| Records for this exercise |
-- -- --
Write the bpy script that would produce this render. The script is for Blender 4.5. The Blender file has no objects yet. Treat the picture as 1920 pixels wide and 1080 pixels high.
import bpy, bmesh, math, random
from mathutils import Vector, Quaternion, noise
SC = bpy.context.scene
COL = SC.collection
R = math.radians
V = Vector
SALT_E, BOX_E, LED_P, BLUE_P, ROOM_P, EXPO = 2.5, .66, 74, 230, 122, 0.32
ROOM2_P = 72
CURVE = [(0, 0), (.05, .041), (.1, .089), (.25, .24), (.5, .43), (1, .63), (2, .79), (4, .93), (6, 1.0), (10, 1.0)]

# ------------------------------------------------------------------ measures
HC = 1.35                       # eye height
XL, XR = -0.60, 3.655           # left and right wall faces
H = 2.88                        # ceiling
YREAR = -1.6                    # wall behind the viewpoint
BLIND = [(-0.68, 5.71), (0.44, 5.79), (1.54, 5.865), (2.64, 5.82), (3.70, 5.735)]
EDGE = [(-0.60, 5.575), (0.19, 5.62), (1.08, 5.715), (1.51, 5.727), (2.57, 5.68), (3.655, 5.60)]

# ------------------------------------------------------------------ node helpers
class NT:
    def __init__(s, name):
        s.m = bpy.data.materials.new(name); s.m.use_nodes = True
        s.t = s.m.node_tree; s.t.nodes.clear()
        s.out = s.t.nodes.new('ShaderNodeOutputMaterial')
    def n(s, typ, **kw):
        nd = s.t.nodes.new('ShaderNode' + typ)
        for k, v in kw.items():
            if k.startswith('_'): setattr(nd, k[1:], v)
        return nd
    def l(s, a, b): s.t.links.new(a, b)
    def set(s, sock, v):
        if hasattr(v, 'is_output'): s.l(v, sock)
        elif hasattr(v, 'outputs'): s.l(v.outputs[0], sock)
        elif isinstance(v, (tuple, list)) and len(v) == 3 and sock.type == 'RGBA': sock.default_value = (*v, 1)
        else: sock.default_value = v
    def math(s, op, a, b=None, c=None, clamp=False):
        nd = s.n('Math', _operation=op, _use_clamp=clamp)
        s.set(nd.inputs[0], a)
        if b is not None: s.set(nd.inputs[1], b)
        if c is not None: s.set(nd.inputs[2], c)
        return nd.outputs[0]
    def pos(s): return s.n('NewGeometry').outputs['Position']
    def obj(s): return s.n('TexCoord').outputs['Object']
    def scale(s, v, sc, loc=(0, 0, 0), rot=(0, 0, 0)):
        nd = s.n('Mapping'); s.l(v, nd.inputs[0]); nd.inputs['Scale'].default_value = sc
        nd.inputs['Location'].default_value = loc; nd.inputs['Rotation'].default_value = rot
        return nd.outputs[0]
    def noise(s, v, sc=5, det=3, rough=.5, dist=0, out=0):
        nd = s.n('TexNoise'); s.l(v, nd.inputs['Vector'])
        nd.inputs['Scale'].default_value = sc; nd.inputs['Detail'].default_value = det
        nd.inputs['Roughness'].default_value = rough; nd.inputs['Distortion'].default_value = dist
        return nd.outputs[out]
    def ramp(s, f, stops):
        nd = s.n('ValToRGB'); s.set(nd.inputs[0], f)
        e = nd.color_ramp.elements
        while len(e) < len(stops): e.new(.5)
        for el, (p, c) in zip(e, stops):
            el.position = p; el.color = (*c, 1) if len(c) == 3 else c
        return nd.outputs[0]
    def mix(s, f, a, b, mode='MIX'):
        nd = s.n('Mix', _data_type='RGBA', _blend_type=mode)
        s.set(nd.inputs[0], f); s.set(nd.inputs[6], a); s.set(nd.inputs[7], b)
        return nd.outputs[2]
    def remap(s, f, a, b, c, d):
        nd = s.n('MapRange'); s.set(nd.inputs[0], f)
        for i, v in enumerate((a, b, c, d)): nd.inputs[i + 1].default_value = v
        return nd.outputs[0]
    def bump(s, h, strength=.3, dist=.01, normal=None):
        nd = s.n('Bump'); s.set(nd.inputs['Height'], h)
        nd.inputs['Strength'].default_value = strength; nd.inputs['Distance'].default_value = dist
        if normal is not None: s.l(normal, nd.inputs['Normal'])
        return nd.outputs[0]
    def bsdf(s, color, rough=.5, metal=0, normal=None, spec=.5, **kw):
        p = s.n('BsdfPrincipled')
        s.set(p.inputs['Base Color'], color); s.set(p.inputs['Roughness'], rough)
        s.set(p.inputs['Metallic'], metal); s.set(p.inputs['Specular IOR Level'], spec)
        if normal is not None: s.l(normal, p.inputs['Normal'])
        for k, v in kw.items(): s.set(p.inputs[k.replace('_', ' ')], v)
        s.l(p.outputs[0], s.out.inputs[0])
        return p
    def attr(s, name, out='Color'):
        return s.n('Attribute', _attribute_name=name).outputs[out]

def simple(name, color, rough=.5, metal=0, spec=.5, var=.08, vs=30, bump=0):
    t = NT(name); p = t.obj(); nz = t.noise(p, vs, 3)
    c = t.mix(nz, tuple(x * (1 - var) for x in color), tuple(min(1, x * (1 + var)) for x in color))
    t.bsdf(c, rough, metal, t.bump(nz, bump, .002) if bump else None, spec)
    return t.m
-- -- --
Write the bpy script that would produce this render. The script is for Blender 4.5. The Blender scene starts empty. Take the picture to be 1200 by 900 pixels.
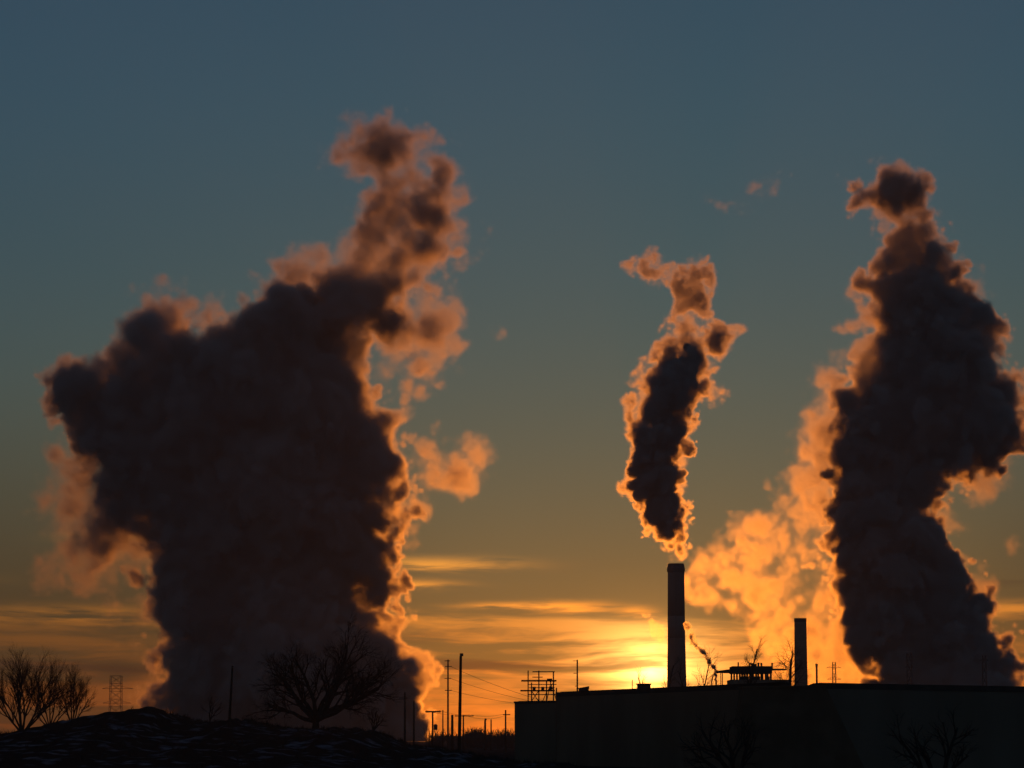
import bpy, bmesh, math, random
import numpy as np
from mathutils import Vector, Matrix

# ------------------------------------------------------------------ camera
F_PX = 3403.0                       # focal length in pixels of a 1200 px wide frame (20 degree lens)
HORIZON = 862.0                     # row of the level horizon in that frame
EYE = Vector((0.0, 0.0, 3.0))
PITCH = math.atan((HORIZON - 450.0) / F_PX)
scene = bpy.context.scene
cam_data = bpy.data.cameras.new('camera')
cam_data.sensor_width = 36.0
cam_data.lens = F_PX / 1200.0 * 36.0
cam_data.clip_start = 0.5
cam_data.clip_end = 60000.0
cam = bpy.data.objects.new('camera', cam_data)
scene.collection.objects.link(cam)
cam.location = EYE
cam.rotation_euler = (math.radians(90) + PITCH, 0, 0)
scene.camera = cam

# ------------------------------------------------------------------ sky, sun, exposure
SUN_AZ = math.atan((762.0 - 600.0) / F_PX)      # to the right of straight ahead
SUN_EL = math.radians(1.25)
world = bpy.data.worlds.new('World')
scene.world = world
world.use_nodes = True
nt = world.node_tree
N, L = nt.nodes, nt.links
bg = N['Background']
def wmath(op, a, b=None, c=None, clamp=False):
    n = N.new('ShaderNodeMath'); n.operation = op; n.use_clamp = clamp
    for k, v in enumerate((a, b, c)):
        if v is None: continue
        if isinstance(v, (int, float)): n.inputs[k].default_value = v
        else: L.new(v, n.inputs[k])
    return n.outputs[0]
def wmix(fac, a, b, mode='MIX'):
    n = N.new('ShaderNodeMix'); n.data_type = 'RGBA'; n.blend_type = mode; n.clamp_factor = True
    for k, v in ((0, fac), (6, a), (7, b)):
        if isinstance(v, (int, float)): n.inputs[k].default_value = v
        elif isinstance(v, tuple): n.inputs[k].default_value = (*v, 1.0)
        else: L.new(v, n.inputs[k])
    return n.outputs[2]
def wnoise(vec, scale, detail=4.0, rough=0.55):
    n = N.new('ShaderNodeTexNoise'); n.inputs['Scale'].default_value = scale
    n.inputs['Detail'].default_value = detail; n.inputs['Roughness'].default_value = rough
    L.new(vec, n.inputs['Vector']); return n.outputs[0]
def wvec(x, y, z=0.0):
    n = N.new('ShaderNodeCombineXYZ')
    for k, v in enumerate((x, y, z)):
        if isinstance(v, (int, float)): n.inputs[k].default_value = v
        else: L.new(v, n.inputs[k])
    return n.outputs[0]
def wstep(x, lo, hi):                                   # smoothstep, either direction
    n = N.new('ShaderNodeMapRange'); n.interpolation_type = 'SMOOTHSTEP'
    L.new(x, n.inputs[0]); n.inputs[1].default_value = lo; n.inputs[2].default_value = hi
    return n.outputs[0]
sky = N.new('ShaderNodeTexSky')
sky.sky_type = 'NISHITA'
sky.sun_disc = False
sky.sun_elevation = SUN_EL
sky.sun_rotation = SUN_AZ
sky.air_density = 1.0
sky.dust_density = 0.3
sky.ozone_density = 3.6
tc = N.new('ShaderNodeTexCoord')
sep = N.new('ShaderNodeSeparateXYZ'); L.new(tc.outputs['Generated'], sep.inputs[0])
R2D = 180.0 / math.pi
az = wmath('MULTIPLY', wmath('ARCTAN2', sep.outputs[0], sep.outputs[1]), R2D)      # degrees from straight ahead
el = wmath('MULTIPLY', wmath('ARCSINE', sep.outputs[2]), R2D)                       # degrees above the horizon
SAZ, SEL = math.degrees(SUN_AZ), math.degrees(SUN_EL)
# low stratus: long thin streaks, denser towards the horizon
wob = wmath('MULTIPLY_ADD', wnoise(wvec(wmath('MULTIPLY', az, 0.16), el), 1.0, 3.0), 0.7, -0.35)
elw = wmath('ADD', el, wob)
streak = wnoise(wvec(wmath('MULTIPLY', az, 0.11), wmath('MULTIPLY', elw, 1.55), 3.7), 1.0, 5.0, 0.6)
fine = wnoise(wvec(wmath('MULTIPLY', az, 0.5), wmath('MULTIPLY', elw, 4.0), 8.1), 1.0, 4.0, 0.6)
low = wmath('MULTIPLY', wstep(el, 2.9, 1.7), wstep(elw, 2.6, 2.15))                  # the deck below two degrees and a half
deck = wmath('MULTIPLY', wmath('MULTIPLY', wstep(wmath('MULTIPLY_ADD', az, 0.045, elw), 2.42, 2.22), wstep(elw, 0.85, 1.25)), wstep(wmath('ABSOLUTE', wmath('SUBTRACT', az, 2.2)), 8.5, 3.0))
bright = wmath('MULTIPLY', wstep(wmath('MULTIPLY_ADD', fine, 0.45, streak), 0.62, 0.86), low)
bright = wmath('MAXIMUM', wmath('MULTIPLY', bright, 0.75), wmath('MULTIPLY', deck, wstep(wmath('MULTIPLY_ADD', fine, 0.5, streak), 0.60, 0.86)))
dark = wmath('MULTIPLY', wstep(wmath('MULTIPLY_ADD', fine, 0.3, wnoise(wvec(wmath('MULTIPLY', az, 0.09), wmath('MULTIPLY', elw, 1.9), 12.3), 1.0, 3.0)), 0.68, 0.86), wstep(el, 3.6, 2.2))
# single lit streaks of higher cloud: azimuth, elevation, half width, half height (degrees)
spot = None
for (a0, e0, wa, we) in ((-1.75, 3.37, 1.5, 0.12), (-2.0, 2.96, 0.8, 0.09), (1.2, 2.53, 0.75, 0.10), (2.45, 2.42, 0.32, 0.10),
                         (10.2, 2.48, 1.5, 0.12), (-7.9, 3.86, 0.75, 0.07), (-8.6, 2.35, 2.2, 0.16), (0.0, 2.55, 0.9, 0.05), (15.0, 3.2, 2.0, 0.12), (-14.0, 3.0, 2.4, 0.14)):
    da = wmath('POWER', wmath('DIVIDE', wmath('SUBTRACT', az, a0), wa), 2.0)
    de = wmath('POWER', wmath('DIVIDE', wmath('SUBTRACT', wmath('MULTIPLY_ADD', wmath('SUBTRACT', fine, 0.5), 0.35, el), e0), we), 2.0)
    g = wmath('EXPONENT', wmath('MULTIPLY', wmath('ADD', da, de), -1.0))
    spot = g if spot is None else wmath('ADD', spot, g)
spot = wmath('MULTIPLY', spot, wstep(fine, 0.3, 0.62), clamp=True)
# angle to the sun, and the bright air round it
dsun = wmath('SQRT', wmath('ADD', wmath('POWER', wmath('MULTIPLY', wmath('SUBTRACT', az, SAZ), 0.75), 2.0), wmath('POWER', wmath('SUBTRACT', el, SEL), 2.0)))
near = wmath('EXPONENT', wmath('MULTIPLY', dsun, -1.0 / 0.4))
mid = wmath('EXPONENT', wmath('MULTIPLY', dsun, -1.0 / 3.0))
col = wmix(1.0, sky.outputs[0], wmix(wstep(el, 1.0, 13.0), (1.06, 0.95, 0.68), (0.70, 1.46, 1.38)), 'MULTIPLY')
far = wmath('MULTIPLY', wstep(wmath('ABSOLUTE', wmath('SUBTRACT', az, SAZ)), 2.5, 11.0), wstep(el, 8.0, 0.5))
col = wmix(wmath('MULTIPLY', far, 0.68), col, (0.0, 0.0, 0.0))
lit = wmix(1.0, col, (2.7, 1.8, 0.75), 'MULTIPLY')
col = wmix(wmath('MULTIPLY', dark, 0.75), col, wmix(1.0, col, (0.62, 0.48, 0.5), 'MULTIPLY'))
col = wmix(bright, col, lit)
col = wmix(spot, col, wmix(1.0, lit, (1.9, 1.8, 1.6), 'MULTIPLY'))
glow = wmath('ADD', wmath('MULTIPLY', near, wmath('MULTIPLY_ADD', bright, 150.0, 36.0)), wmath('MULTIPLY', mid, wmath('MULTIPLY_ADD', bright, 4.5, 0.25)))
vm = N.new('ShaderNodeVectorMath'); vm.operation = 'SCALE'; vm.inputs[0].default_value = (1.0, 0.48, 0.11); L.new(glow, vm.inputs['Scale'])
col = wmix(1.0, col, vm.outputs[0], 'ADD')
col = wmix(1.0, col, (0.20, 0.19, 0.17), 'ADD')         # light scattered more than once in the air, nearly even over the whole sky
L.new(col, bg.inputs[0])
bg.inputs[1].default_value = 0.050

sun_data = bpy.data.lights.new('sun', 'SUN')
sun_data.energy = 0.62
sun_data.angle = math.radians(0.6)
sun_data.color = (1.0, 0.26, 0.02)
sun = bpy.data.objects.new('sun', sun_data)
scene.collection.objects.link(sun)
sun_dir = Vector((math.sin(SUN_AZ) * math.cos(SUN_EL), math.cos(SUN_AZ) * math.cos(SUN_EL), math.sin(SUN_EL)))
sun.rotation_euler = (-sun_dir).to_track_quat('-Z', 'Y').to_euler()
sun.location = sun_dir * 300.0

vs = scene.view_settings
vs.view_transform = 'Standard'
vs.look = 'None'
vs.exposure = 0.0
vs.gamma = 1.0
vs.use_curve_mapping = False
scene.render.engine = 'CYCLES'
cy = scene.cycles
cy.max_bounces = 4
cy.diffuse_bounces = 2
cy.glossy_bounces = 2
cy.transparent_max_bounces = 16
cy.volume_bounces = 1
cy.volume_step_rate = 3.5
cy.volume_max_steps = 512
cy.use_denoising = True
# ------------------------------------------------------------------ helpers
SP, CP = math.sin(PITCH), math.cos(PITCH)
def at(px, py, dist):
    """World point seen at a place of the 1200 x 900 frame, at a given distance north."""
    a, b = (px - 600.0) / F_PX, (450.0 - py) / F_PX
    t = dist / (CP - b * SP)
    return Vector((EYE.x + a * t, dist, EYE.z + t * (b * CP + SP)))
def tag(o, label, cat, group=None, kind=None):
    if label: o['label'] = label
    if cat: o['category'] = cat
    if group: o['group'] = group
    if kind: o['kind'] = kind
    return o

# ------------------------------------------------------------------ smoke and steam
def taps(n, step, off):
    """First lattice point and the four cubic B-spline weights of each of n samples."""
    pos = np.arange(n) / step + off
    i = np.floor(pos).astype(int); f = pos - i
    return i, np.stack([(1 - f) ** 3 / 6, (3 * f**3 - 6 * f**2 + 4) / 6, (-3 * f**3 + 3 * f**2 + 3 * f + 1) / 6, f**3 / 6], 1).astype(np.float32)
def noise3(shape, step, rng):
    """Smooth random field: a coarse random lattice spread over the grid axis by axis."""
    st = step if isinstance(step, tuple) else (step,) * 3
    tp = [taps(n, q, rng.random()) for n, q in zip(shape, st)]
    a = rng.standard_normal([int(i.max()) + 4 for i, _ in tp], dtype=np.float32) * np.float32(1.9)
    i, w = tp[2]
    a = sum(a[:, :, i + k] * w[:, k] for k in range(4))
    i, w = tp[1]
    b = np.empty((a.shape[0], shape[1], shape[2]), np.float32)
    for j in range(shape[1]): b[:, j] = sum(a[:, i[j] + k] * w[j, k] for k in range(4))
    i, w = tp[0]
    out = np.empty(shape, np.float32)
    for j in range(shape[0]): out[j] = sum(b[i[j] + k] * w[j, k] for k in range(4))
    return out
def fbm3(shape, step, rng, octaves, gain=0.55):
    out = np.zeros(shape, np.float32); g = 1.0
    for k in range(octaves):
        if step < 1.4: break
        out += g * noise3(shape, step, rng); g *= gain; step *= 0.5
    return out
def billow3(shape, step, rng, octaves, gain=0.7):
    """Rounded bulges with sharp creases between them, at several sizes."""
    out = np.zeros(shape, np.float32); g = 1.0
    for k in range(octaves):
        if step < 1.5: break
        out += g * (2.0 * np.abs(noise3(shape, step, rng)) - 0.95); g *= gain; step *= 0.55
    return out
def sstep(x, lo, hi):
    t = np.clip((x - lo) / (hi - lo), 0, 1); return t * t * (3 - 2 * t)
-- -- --
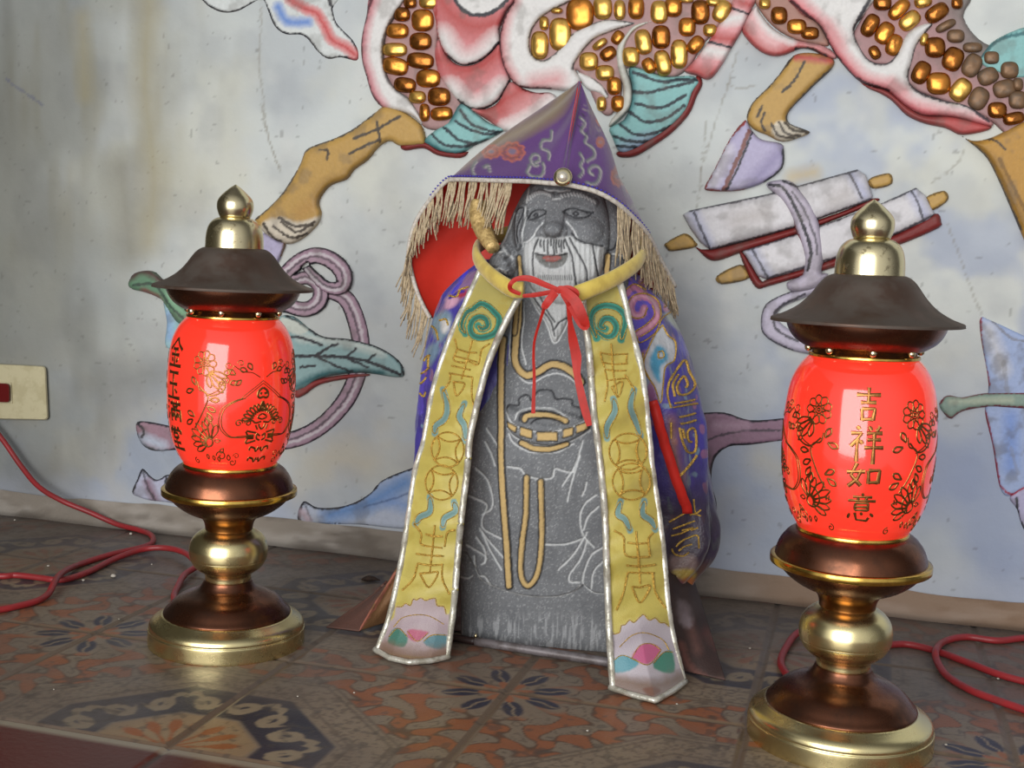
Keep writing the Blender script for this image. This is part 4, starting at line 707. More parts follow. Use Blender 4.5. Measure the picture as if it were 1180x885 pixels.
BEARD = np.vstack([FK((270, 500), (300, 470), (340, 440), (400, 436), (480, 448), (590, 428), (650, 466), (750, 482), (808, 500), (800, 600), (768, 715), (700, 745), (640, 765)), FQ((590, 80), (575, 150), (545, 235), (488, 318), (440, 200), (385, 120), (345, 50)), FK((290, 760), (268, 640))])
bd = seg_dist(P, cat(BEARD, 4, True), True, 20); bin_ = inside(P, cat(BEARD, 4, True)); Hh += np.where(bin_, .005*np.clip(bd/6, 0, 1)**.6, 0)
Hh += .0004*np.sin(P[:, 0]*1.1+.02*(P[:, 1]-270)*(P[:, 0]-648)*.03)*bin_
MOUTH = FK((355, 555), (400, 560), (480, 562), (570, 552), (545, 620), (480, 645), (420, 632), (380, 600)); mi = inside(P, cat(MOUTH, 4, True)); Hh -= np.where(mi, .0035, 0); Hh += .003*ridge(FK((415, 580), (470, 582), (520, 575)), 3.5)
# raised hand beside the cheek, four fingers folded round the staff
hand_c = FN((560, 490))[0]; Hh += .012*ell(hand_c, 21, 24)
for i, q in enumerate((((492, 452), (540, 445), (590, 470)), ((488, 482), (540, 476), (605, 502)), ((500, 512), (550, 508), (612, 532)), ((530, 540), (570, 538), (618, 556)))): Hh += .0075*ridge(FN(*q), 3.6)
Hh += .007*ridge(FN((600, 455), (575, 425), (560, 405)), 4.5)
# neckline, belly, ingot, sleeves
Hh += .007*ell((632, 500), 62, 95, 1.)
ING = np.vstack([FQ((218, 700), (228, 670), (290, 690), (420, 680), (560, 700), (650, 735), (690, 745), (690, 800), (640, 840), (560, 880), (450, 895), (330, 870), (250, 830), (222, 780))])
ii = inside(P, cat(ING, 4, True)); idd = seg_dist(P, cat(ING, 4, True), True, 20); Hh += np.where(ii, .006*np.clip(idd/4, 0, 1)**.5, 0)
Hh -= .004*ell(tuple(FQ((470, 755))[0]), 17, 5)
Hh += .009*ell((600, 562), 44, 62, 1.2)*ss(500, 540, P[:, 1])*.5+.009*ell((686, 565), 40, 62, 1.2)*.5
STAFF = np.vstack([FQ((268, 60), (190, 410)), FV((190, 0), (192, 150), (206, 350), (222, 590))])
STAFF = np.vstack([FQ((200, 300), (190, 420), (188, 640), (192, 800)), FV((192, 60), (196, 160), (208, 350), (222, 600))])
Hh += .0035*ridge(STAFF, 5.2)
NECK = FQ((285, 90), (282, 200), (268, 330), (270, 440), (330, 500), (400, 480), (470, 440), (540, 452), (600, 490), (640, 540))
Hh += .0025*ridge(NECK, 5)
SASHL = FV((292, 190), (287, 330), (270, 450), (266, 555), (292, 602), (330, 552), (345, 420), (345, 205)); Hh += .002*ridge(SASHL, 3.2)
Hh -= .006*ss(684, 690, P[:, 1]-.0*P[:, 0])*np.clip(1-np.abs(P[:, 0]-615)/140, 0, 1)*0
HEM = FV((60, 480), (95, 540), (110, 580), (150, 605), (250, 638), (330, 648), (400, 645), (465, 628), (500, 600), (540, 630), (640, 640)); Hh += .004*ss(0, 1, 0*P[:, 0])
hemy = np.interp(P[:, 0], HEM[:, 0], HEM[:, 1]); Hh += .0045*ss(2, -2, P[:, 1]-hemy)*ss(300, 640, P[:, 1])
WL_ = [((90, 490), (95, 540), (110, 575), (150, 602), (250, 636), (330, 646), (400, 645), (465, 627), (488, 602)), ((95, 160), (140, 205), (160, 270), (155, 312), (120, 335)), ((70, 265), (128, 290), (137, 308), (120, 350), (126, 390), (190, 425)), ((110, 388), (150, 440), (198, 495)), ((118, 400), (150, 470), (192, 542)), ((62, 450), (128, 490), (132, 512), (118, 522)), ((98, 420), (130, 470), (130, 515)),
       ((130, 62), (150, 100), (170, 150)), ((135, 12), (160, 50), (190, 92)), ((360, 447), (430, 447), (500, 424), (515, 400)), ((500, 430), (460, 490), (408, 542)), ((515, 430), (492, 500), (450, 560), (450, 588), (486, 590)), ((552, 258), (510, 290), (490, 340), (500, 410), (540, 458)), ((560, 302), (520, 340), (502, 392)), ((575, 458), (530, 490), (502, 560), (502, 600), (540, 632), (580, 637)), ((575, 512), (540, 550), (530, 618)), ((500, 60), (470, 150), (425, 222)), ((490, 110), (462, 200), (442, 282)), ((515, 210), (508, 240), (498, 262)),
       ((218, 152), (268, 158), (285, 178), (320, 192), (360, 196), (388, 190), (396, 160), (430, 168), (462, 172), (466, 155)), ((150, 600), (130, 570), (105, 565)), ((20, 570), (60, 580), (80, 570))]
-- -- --
| Exercise prompt |
Retype exactly, and only, the lines from the one containing "1080 pixels high." through the one containing "1.0), (10, 1.0)]", both included.

| Written solution |
Write the bpy script that would produce this render. The script is for Blender 4.5. The Blender file has no objects yet. Treat the picture as 1920 pixels wide and 1080 pixels high.
import bpy, bmesh, math, random
from mathutils import Vector, Quaternion, noise
SC = bpy.context.scene
COL = SC.collection
R = math.radians
V = Vector
SALT_E, BOX_E, LED_P, BLUE_P, ROOM_P, EXPO = 2.5, .66, 74, 230, 122, 0.32
ROOM2_P = 72
CURVE = [(0, 0), (.05, .041), (.1, .089), (.25, .24), (.5, .43), (1, .63), (2, .79), (4, .93), (6, 1.0), (10, 1.0)]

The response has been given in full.